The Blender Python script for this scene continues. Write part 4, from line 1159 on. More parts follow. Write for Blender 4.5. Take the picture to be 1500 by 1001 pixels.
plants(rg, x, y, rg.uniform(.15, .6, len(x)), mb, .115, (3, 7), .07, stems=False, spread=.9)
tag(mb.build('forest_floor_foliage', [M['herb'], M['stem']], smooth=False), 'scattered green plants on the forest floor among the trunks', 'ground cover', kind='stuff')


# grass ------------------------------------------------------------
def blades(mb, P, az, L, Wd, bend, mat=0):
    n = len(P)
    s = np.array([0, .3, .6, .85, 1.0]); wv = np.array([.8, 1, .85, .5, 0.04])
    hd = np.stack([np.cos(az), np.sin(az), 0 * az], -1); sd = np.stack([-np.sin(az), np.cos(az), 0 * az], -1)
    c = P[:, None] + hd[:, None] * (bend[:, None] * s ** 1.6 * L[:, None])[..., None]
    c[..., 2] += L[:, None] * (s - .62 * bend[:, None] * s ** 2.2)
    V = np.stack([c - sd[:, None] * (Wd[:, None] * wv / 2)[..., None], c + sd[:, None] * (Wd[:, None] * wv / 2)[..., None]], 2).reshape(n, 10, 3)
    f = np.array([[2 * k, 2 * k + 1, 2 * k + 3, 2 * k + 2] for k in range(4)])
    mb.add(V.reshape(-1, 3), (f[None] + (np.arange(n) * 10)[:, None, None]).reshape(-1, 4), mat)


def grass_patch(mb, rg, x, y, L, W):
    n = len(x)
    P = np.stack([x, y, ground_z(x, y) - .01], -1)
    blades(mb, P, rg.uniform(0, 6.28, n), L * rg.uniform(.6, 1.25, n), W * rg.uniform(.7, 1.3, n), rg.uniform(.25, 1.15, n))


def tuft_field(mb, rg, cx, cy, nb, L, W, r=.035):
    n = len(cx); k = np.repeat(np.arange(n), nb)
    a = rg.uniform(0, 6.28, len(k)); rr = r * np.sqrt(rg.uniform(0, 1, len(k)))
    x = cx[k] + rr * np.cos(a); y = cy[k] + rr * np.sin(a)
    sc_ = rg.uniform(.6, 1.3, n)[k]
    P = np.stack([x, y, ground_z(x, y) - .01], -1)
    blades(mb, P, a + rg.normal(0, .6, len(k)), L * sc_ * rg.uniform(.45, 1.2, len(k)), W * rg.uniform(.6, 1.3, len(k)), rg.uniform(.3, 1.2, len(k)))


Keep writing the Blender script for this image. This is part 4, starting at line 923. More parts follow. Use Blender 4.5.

= = = =

REQUIRED WORK: Identify and list each line with the word "script".

RESULT OF THIS EXERCISE:
The Blender Python script for this scene continues. Write part 4, from line 1159 on. More parts follow. Write for Blender 4.5. Take the picture to be 1500 by 1001 pixels.
Keep writing the Blender script for this image. This is part 4, starting at line 923. More parts follow. Use Blender 4.5.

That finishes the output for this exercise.